Skid Row focused on sex and relationships on their first album, however two songs from it, “Youth Gone Wild” and “18 and Life” focused more on social issues, which in turn was taken up a notch with the “Slave To The Grind” album.
Machine Head lyrics focus on social issues and government/religious corruption.
David Coverdale on the other hand is all about love. His song writing family tree is a list of a person that has been broken-hearted a lot of times in his quest to find love.
He’s been “Mistreated”, “Time and Again”. He’s been “Looking For Love”, “Time and Again”. He has been looking for a “Love to Keep Him(You) Warm” because “The Time Is Right for Love”.
He asked the “Queen of Hearts” to “Say You Love Me”. Realising too late that the “Kitten Got Claws” and she became a “Lady Double Dealer” on her way to being an ex-wife.
Suddenly “Love Don’t Mean a Thing”.
He became a “Drifter”.
A “Victim Of Love”.
A “Love Hunter”.
A “Love Man”.
A “Slave”.
A “Love Child” calling out “I Need Love”.
An “Outlaw” riding into town and spending “Slow and Easy” good times with the “Rock ‘n’ Roll Women”. Promising to himself that he “Ain’t Gonna Cry No More” as he “Slides It In”.
He became a “Blindman” because there “Ain’t No Love in the Heart of the City” for a Rock N Roll singer.
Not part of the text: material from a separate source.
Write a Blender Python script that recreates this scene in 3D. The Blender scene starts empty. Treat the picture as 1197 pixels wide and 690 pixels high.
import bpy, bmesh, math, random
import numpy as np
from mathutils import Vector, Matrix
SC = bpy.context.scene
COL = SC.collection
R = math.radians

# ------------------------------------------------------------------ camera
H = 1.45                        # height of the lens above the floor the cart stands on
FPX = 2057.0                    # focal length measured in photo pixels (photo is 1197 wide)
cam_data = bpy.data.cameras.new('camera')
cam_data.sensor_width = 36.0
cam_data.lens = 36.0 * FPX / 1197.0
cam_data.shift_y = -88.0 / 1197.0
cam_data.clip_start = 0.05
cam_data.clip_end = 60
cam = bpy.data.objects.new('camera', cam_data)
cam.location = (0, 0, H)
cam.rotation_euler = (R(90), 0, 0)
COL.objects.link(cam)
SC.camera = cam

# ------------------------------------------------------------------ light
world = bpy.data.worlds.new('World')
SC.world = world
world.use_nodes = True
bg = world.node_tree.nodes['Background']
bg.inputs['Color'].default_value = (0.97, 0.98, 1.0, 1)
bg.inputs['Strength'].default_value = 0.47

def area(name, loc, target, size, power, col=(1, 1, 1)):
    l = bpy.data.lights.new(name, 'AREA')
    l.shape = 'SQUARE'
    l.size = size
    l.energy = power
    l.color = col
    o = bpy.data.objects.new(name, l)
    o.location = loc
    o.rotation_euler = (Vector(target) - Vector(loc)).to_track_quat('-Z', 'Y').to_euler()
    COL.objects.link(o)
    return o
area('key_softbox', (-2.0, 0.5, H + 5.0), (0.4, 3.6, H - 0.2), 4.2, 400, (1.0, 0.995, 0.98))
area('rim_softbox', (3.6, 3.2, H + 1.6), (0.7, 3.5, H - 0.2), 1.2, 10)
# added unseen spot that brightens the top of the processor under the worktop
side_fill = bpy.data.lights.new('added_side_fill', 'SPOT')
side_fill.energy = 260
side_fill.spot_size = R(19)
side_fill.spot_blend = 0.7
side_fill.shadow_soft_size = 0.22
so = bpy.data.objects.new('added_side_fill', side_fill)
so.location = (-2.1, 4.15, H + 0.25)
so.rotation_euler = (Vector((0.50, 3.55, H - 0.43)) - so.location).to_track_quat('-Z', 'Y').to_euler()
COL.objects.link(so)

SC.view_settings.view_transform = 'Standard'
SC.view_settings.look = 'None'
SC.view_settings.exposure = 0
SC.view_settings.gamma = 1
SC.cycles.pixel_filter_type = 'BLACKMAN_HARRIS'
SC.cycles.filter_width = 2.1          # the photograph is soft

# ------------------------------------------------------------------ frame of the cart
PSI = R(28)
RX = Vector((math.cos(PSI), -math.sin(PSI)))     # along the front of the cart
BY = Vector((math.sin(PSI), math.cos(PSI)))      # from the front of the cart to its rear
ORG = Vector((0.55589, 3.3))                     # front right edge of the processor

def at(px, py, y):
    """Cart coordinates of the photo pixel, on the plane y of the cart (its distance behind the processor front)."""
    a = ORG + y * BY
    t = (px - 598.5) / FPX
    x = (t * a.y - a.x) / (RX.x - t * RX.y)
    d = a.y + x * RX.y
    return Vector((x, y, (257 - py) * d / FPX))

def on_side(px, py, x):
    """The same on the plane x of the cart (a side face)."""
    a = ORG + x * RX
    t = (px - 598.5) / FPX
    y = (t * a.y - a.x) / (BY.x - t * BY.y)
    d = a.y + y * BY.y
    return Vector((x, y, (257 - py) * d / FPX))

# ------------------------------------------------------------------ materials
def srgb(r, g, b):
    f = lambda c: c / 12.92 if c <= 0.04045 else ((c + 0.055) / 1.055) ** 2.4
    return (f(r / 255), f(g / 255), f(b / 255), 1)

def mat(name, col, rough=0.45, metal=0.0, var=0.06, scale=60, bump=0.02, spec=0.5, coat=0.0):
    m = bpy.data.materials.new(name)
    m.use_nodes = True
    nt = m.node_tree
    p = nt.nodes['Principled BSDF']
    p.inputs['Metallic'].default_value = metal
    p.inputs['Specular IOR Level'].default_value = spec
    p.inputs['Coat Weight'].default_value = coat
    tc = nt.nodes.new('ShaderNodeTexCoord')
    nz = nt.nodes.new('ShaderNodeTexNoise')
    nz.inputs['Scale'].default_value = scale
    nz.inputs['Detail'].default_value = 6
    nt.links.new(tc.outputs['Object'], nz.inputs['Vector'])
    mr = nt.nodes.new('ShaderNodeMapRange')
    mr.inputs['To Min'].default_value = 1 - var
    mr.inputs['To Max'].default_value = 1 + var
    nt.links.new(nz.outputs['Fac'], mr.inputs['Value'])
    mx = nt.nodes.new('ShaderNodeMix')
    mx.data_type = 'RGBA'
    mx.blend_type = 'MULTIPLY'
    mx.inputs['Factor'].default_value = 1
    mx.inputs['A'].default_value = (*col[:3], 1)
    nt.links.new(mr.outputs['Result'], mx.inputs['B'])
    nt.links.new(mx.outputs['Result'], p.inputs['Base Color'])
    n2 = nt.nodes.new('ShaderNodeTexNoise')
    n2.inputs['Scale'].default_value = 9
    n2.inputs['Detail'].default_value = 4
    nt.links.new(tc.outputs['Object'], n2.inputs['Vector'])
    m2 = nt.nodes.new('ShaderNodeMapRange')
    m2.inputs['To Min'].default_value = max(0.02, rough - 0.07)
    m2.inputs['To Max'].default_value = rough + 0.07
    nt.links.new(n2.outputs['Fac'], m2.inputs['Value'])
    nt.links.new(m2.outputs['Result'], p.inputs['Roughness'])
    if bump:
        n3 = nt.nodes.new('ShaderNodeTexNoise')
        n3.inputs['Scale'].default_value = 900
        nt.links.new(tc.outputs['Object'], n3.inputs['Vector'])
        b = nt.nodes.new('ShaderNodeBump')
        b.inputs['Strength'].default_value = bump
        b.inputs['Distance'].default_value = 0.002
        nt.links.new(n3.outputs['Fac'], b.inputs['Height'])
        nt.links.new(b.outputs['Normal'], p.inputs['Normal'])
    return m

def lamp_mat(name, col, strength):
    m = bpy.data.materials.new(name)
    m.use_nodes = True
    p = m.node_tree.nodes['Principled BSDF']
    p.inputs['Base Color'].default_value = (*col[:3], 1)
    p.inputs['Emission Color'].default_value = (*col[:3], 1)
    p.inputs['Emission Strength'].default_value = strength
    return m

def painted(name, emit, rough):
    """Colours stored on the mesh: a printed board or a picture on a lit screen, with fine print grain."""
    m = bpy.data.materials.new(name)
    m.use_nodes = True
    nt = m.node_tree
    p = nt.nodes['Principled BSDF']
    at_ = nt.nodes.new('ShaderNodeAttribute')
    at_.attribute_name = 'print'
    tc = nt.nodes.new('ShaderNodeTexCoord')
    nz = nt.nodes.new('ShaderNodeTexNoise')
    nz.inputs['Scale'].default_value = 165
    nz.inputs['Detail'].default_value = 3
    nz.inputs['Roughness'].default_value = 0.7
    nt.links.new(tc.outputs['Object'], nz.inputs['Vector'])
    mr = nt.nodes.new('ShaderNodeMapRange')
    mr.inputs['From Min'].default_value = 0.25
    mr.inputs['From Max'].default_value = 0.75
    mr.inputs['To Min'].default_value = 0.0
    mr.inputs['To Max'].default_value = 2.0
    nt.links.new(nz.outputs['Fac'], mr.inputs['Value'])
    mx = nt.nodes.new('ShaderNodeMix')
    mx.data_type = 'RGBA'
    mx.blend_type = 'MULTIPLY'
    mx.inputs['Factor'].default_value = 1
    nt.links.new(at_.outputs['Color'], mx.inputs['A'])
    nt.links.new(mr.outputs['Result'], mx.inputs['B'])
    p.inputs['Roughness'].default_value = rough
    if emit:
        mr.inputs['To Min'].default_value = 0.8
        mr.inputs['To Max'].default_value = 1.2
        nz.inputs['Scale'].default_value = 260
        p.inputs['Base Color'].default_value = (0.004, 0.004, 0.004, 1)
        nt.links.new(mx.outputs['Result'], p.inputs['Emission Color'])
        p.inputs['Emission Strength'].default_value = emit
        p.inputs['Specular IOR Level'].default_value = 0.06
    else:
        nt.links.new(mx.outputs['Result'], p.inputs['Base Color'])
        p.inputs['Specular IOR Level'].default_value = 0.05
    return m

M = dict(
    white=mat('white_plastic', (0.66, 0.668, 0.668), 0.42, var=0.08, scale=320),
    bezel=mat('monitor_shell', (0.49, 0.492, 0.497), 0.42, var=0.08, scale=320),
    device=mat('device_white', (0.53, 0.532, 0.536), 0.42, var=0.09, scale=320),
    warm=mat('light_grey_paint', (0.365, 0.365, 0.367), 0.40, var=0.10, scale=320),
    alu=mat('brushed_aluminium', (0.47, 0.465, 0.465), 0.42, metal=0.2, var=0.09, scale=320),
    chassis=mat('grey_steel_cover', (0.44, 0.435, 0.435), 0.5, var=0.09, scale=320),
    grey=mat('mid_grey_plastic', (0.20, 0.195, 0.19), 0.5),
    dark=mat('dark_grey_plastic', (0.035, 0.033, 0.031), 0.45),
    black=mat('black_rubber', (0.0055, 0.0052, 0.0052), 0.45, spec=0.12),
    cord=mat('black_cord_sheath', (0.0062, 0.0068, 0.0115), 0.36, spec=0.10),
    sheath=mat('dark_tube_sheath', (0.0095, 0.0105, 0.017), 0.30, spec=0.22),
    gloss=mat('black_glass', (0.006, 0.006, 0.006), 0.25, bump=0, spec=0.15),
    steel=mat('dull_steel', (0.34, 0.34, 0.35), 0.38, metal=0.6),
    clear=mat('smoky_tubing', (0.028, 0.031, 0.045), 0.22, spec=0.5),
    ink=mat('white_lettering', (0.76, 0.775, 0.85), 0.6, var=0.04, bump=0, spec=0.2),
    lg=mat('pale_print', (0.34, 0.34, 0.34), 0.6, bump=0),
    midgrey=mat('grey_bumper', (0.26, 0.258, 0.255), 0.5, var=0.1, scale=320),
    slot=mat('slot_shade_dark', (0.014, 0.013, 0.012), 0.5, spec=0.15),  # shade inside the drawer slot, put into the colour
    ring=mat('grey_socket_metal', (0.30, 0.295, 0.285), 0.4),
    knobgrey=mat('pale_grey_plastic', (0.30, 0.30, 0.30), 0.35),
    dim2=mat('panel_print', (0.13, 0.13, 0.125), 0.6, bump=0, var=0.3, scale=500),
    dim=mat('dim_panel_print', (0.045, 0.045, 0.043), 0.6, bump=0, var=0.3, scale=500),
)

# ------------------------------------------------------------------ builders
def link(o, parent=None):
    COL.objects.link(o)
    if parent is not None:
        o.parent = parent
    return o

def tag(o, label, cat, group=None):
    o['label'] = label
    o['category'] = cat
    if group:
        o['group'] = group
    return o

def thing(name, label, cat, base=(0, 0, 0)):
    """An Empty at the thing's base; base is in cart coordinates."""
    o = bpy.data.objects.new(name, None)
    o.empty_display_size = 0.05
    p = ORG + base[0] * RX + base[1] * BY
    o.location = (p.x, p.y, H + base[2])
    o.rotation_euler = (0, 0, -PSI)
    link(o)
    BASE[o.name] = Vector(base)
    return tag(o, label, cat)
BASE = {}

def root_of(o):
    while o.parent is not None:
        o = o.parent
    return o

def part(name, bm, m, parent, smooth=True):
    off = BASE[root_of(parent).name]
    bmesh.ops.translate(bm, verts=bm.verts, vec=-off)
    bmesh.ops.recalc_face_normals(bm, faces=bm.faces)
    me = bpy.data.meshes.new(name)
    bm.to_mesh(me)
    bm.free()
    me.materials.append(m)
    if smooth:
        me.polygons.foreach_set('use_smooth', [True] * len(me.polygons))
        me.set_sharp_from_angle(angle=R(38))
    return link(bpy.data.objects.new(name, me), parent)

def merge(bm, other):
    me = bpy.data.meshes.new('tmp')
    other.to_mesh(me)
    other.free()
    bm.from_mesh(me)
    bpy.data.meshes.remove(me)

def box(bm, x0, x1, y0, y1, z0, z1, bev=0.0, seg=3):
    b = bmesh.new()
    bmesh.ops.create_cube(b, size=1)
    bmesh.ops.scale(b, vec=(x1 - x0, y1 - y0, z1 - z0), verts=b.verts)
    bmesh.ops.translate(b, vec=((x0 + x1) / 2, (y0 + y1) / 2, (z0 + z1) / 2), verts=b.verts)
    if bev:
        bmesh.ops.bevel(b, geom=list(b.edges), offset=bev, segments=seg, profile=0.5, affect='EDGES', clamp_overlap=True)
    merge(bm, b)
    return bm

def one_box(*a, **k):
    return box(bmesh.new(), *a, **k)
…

However he was still “Ready and Willing” to “Cry for Love” once again. “Ready and Willing” to go back on “Living on Love” because he was “Hungry For Love” and he wanted to “Do It Right (With The One You Love)” as “Love Ain’t No Stranger” to him.
But love left him “Crying In The Rain” again. Even when he begged for “Love An Affection”, even when he begged “Don’t Break My Heart Again” he still had to pick up the pieces and start all over again.
“Here I Go Again” he said to himself after the break up of his marriage.
He joined the “Bad Boys”, “All In the Name of Love” gang. He was “Guilty of Love” with that “Slip Of The Tongue”. Then that “Restless Heart” started “Crying” for a “Precious Love” again and it came knocking on his door.
“Is This Love” he asked himself. He told her that she is “Gonna Break His Heart Again”. But she whispered back “Give Me All Your Love”. She told him that he is “All That She Wants, All That She Needs”.
He just asked her to “Love And Treat Him Right” because “The Deeper The Love”, the stronger the devotion.
And then as his Eighties career came to end, those “Woman Trouble Blues” came back again. Every woman wants the spotlight. And then she was gone (“Now You’re Gone”). He asked her to “Take Him Back Again.”
“Too Many Tears” had been shed. He did it “All For Love” but love didn’t set him free again. He was “Crying In The Rain” once more.
But once a fool is always “A Fool In Love” and with time he found another to “Lay Down Her Love”.
Coverdale built a career spanning 40 years because he experienced life and he wrote those experiences into his songs. People always connect with that.
That is what got John Kalodner interested and that connection gave birth to a whole new era of Whitesnake from which they are still doing victory laps from.
There is an unwritten rule that says in order to survive in the music business, one must change with the times. Someone forgot to tell David Coverdale. The evolution of Whitesnake has never strayed too far from the blues medium. Even with the 1987 album, it was still rooted in Classic Rock and as we all know, Classic Rock is rooted in the blues/folk movements.
At the height of his fame, he disbanded Whitesnake.
Then when his contemporaries delivered grungier sounding albums, Coverdale stuck to his guns and delivered two blues rock albums with “Restless Heart” and “Into The Light”.
David Coverdale ignored every passing fad and fancy and still managed to assemble a cast of musicians to produce some of the most enduring hit records/songs of the Eighties era. Some might say that he glammed it up in the mid Eighties. However the musical currents that existed underneath the image were greater than the lipstick and teased hair.